In its twice-yearly Economic Outlook, the Paris-based OECD raised its combined growth forecast for its 30 industrialized member countries to 3.4 percent from the 3 percent predicted in November.

U.S. growth was seen at 4.7 percent, up from the 4.2 percent earlier forecast. But the OECD cut its euro-area growth prediction to 1.6 percent from 1.8 percent.

"In the United States, the economy has already been growing well above potential, and other English-speaking countries, which took part only marginally in the past slowdown, are cruising ahead," the report said.

Old Europe Indeed

"The recovery is still, to a large extent, bypassing Continental Europe, where domestic demand and household expenditure remain surprisingly weak."

Given weak consumer confidence and low inflationary pressures in the 12-member euro zone, the OECD said there "seems to be a case" for an interest rate cut by the European Central Bank.
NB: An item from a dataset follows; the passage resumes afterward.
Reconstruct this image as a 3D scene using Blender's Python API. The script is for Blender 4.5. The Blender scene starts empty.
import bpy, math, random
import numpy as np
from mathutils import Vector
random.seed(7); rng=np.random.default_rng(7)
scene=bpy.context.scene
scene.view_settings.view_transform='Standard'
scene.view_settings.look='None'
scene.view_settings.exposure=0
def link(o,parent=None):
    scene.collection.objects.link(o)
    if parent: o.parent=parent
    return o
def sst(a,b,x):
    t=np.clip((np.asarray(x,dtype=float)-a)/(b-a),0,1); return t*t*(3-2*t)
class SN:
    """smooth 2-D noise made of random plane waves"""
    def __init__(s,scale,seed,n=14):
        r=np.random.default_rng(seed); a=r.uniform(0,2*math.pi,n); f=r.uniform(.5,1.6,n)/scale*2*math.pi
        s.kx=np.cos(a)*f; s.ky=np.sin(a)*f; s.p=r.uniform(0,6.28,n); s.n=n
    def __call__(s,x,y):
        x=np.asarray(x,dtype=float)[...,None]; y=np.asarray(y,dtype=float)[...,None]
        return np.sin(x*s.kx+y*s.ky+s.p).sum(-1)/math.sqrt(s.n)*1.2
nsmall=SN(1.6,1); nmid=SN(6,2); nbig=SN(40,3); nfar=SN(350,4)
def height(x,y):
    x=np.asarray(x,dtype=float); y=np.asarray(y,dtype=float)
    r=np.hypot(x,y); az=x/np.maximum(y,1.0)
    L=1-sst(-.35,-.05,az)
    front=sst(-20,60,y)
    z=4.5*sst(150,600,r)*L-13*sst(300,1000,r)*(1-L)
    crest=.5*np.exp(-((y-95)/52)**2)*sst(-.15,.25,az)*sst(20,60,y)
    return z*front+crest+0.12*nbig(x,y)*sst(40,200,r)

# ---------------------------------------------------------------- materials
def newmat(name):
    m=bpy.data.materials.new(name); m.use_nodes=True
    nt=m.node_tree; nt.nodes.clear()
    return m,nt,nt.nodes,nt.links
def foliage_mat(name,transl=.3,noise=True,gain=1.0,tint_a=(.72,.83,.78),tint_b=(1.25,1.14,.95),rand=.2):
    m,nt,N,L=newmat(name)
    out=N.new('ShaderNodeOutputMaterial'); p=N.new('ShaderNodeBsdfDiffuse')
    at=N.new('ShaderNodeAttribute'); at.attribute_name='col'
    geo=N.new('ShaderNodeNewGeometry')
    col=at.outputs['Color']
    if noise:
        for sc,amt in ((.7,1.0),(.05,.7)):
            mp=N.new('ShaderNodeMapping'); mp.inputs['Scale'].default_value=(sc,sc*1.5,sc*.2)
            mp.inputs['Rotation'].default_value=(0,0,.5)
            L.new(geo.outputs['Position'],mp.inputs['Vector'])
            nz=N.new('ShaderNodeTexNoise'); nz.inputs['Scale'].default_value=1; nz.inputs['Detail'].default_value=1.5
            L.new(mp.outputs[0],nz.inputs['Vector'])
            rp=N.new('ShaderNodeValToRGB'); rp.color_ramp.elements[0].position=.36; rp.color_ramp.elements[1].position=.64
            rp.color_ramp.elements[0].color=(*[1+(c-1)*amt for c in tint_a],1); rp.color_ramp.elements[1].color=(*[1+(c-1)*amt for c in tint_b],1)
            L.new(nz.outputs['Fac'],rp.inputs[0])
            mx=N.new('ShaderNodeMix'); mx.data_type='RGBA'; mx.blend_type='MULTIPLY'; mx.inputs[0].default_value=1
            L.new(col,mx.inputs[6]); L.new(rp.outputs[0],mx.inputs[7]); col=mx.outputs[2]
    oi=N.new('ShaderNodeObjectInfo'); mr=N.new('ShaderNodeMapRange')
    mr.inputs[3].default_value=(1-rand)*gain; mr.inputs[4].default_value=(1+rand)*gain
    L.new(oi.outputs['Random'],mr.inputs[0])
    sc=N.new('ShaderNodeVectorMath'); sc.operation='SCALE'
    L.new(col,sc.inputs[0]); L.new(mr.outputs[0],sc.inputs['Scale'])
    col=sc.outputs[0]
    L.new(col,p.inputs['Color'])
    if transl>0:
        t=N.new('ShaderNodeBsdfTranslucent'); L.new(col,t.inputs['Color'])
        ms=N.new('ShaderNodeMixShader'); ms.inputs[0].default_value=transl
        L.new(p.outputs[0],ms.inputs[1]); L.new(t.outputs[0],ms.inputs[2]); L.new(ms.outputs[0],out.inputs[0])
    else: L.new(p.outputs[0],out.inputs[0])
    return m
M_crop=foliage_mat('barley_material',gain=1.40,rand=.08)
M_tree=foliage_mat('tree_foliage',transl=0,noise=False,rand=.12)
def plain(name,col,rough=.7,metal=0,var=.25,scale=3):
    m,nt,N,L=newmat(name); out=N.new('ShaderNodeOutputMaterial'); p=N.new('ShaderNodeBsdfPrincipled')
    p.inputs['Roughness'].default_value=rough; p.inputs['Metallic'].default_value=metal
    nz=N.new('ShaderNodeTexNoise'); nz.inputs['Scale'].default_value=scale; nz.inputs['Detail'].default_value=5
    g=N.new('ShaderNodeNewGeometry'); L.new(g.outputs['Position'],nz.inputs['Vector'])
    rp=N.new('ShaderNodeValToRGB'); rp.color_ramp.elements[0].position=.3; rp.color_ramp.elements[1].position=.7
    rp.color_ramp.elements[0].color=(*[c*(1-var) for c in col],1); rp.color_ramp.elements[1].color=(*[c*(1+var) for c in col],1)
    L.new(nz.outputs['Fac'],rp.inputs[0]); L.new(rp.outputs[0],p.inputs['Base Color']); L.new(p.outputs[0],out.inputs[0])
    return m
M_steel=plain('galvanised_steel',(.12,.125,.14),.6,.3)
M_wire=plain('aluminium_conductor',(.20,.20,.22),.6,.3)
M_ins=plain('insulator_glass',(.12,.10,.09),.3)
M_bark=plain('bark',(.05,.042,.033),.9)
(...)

Looking ahead, the report said growth could be more evenly shared, since "the world recovery has achieved enough of a momentum to start pulling European economies out of their domestic anemia."

But it warned the gap might not close if the United States fails to rein in its swelling public deficit or if further dollar depreciation does more harm to European exports.

For 2005, the report predicted 3.3 percent growth for the OECD area, up from the 3.1 percent earlier forecast. It lowered its U.S. and euro-zone forecasts by 0.1 percent, to 3.7 percent and 2.4 percent respectively.

The organization sharply raised its Japanese growth predictions to 3 percent this year and 2.8 percent in 2005, up from the 1.8 previously forecast for both years.

Despite its better-than-expected outlook, however, the OECD said Japan needs to forge ahead with vital structural changes, including a cleanup of banks' bad debt, if it hopes to beat deflation for good and ensure long-term economic growth.